● Data section:

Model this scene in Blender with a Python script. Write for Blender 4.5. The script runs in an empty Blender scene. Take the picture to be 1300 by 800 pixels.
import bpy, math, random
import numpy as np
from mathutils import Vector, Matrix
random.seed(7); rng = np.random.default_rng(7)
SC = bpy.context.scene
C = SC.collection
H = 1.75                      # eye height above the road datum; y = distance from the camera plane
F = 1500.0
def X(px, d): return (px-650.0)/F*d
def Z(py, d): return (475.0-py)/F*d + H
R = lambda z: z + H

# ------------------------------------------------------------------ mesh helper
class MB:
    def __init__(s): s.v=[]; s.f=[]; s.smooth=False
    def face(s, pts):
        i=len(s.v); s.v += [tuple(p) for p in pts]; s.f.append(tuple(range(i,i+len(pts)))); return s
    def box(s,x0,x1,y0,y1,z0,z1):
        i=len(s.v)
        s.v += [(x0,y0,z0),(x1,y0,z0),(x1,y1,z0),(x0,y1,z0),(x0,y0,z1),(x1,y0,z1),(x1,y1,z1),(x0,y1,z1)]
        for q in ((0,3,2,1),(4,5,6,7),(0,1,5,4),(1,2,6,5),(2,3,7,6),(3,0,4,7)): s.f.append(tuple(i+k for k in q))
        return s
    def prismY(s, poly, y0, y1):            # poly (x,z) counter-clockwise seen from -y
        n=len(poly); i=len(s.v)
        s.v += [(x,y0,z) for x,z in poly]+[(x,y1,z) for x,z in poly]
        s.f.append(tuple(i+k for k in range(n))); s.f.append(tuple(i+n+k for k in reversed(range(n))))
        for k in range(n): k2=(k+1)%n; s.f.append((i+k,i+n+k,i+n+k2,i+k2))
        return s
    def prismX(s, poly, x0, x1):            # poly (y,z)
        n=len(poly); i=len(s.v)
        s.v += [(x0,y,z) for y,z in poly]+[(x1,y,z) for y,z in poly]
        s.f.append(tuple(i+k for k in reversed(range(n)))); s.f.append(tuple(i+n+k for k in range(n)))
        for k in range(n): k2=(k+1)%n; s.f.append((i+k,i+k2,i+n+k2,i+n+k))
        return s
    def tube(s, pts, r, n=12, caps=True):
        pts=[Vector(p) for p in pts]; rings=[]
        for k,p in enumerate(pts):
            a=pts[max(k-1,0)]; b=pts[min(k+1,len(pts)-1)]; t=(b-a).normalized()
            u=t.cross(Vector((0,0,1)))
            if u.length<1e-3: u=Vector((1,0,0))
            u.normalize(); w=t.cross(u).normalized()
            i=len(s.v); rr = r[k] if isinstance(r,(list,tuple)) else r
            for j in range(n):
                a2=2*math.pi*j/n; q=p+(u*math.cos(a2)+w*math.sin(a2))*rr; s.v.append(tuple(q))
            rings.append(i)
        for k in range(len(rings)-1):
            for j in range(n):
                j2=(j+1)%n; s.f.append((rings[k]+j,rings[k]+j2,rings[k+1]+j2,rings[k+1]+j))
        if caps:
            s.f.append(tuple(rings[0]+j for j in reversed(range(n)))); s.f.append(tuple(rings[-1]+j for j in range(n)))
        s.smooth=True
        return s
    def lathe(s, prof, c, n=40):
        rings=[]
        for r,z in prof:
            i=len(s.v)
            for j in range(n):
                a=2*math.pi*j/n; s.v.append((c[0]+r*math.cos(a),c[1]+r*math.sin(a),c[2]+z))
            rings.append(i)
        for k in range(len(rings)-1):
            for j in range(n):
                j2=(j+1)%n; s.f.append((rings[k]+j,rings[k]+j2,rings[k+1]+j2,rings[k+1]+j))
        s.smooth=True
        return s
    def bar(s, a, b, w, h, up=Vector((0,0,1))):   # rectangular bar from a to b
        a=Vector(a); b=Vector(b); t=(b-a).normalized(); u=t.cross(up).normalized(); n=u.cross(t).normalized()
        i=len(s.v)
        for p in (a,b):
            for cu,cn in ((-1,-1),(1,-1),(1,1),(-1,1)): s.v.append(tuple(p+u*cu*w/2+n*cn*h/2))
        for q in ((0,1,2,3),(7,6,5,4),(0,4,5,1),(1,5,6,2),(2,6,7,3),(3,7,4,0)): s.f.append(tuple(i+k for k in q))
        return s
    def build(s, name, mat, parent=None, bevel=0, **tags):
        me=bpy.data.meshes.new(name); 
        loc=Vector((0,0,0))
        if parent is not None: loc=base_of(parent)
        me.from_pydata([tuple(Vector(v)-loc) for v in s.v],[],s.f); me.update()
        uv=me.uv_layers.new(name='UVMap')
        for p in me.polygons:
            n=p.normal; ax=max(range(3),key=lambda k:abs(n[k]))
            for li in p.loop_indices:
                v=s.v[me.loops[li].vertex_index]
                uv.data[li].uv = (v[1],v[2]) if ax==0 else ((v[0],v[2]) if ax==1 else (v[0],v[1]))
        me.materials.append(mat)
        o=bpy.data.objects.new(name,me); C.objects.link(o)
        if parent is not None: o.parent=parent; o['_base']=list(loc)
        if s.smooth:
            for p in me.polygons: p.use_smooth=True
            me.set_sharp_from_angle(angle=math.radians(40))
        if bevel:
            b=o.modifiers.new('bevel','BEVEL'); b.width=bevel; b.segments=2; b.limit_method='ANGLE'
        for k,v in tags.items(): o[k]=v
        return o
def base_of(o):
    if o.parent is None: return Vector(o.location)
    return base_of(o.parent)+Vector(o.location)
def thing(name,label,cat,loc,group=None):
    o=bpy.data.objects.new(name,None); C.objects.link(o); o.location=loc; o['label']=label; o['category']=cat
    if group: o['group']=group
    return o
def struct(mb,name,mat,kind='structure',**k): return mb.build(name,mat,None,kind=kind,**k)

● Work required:
Select, from the listing, all lines that include the word "scene".

● Task response:
Model this scene in Blender with a Python script. Write for Blender 4.5. The script runs in an empty Blender scene. Take the picture to be 1300 by 800 pixels.
SC = bpy.context.scene